In the SPA, Martin gave various warranties relating to the liabilities and financial position of 21 Bet. Following completion of the acquisition, Ivy discovered the 21 Bet business had significant outstanding liabilities, including amounts due to gaming authorities, HMRC and 21 Bet's landlord. Ivy also discovered a number of the business' expected income streams were either non-existent, or had ceased to exist. 

Ivy brought proceedings against Martin on the basis it purchased the business relying on fraudulent misrepresentations made by Martin about the business’ profitability during pre-contractual negotiations.  Even though the negotiations had been conducted almost exclusively by Martin, Ivy argued that the fraudulent representations had been made by Martin acting as Bell’s agent, as well as on his own behalf. 
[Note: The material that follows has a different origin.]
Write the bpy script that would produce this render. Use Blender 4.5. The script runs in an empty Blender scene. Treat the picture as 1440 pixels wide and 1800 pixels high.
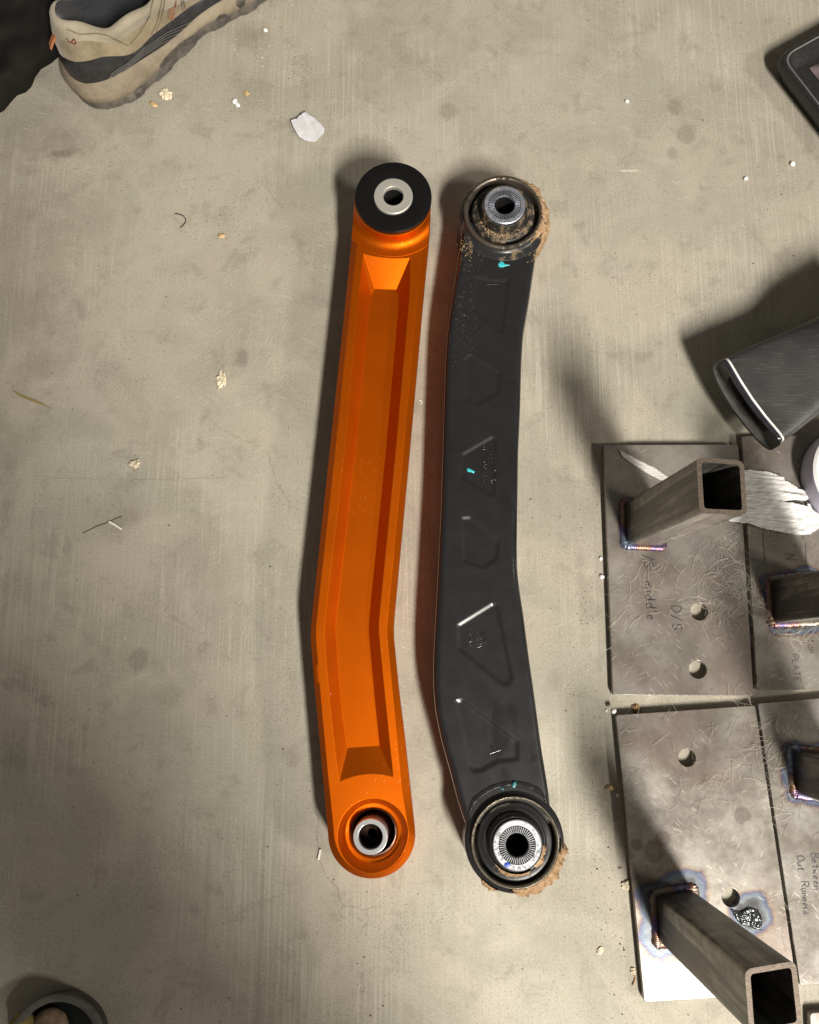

Additionally, Ivy claimed breach of the SPA warranties and sought to establish primary liability on the part of both defendants for this claim on the basis that Martin entered into the SPA both as principal in respect of his own beneficial interest, and also as agent for Bell in respect of his beneficial interest in the shares. 

Relying on the fact that he had not been involved in the negotiations and was not named as a contracting party, Bell argued that any representations made by Martin had not been made on his behalf. Bell also argued that as he was not a party to the SPA, he was not liable for the breach of warranties claimed by Ivy. 

Commercial Court judgment

The Commercial Court upheld Ivy's claim for fraudulent misrepresentation. Martin had negotiated the deal on behalf of Bell even though Mr Bell was not a party to the SPA. The commercial substance of the transaction was "manifestly approved and adopted" by Bell. Bell may not have had any liability under the contract itself, but he was still liable for the misrepresentations made by Martin during the course of the pre-contractual negotiations.

As a principle of English law, where a principal authorises its agent to make a contract on its behalf, the contract is treated as made between the principal and the counterparty. The principal can sue and be sued on the contract - not as a third party, but as an unnamed principal party to the contract. Martin had sufficient authority to conduct negotiations on Bell's behalf and as such he was (as principal) liable for Martin's fraud. 

On the breach of warranty claim, the Commercial Court found that Ivy had failed to establish any recoverable damages for the breach.